Write out the whole listing again, exactly.

════

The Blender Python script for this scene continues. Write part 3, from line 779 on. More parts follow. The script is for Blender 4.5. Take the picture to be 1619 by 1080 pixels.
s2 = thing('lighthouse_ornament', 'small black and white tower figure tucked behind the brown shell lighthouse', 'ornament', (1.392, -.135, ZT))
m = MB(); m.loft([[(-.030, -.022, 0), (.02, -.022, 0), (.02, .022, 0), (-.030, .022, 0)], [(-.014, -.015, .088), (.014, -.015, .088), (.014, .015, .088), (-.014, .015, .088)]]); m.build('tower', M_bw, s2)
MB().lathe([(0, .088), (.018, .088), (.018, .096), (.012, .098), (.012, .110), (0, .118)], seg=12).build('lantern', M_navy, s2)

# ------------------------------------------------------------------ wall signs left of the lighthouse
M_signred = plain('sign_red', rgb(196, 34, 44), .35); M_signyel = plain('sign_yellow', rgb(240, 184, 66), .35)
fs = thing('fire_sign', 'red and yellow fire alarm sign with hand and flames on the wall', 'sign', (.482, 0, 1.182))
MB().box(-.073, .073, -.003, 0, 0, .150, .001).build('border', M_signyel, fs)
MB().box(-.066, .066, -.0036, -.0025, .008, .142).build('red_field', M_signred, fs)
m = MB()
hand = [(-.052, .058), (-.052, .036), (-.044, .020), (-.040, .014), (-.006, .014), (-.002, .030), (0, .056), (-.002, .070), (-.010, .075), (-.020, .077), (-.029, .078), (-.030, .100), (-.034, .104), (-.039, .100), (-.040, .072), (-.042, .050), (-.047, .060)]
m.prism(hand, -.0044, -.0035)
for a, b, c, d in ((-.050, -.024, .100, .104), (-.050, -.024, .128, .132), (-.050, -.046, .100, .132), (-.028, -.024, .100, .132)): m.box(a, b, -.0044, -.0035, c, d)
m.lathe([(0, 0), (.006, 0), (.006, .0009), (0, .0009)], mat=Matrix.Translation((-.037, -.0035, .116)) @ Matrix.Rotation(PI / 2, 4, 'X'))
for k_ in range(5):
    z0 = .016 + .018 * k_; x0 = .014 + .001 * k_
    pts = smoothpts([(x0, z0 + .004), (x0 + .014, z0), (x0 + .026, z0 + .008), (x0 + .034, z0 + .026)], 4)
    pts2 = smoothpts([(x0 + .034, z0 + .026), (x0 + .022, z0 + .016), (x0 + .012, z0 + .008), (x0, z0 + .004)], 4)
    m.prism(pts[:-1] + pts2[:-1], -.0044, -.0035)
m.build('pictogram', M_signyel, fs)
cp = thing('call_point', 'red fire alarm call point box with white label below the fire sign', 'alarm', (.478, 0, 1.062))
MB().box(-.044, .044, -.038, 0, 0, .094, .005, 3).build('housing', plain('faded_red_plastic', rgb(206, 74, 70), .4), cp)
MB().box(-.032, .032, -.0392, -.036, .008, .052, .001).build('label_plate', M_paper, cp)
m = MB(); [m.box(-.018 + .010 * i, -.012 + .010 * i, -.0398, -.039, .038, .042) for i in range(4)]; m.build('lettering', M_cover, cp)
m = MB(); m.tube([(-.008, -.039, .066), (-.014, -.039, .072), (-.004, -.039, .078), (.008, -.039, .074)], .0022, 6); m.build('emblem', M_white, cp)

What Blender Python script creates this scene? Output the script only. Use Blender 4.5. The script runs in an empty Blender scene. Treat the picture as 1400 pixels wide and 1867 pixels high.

════

CORRECT RESULT:
The Blender Python script for this scene continues. Write part 3, from line 779 on. More parts follow. The script is for Blender 4.5. Take the picture to be 1619 by 1080 pixels.
s2 = thing('lighthouse_ornament', 'small black and white tower figure tucked behind the brown shell lighthouse', 'ornament', (1.392, -.135, ZT))
m = MB(); m.loft([[(-.030, -.022, 0), (.02, -.022, 0), (.02, .022, 0), (-.030, .022, 0)], [(-.014, -.015, .088), (.014, -.015, .088), (.014, .015, .088), (-.014, .015, .088)]]); m.build('tower', M_bw, s2)
MB().lathe([(0, .088), (.018, .088), (.018, .096), (.012, .098), (.012, .110), (0, .118)], seg=12).build('lantern', M_navy, s2)

# ------------------------------------------------------------------ wall signs left of the lighthouse
M_signred = plain('sign_red', rgb(196, 34, 44), .35); M_signyel = plain('sign_yellow', rgb(240, 184, 66), .35)
fs = thing('fire_sign', 'red and yellow fire alarm sign with hand and flames on the wall', 'sign', (.482, 0, 1.182))
MB().box(-.073, .073, -.003, 0, 0, .150, .001).build('border', M_signyel, fs)
MB().box(-.066, .066, -.0036, -.0025, .008, .142).build('red_field', M_signred, fs)
m = MB()
hand = [(-.052, .058), (-.052, .036), (-.044, .020), (-.040, .014), (-.006, .014), (-.002, .030), (0, .056), (-.002, .070), (-.010, .075), (-.020, .077), (-.029, .078), (-.030, .100), (-.034, .104), (-.039, .100), (-.040, .072), (-.042, .050), (-.047, .060)]
m.prism(hand, -.0044, -.0035)
for a, b, c, d in ((-.050, -.024, .100, .104), (-.050, -.024, .128, .132), (-.050, -.046, .100, .132), (-.028, -.024, .100, .132)): m.box(a, b, -.0044, -.0035, c, d)
m.lathe([(0, 0), (.006, 0), (.006, .0009), (0, .0009)], mat=Matrix.Translation((-.037, -.0035, .116)) @ Matrix.Rotation(PI / 2, 4, 'X'))
for k_ in range(5):
    z0 = .016 + .018 * k_; x0 = .014 + .001 * k_
    pts = smoothpts([(x0, z0 + .004), (x0 + .014, z0), (x0 + .026, z0 + .008), (x0 + .034, z0 + .026)], 4)
    pts2 = smoothpts([(x0 + .034, z0 + .026), (x0 + .022, z0 + .016), (x0 + .012, z0 + .008), (x0, z0 + .004)], 4)
    m.prism(pts[:-1] + pts2[:-1], -.0044, -.0035)
m.build('pictogram', M_signyel, fs)
cp = thing('call_point', 'red fire alarm call point box with white label below the fire sign', 'alarm', (.478, 0, 1.062))
MB().box(-.044, .044, -.038, 0, 0, .094, .005, 3).build('housing', plain('faded_red_plastic', rgb(206, 74, 70), .4), cp)
MB().box(-.032, .032, -.0392, -.036, .008, .052, .001).build('label_plate', M_paper, cp)
m = MB(); [m.box(-.018 + .010 * i, -.012 + .010 * i, -.0398, -.039, .038, .042) for i in range(4)]; m.build('lettering', M_cover, cp)
m = MB(); m.tube([(-.008, -.039, .066), (-.014, -.039, .072), (-.004, -.039, .078), (.008, -.039, .074)], .0022, 6); m.build('emblem', M_white, cp)

What Blender Python script creates this scene? Output the script only. Use Blender 4.5. The script runs in an empty Blender scene. Treat the picture as 1400 pixels wide and 1867 pixels high.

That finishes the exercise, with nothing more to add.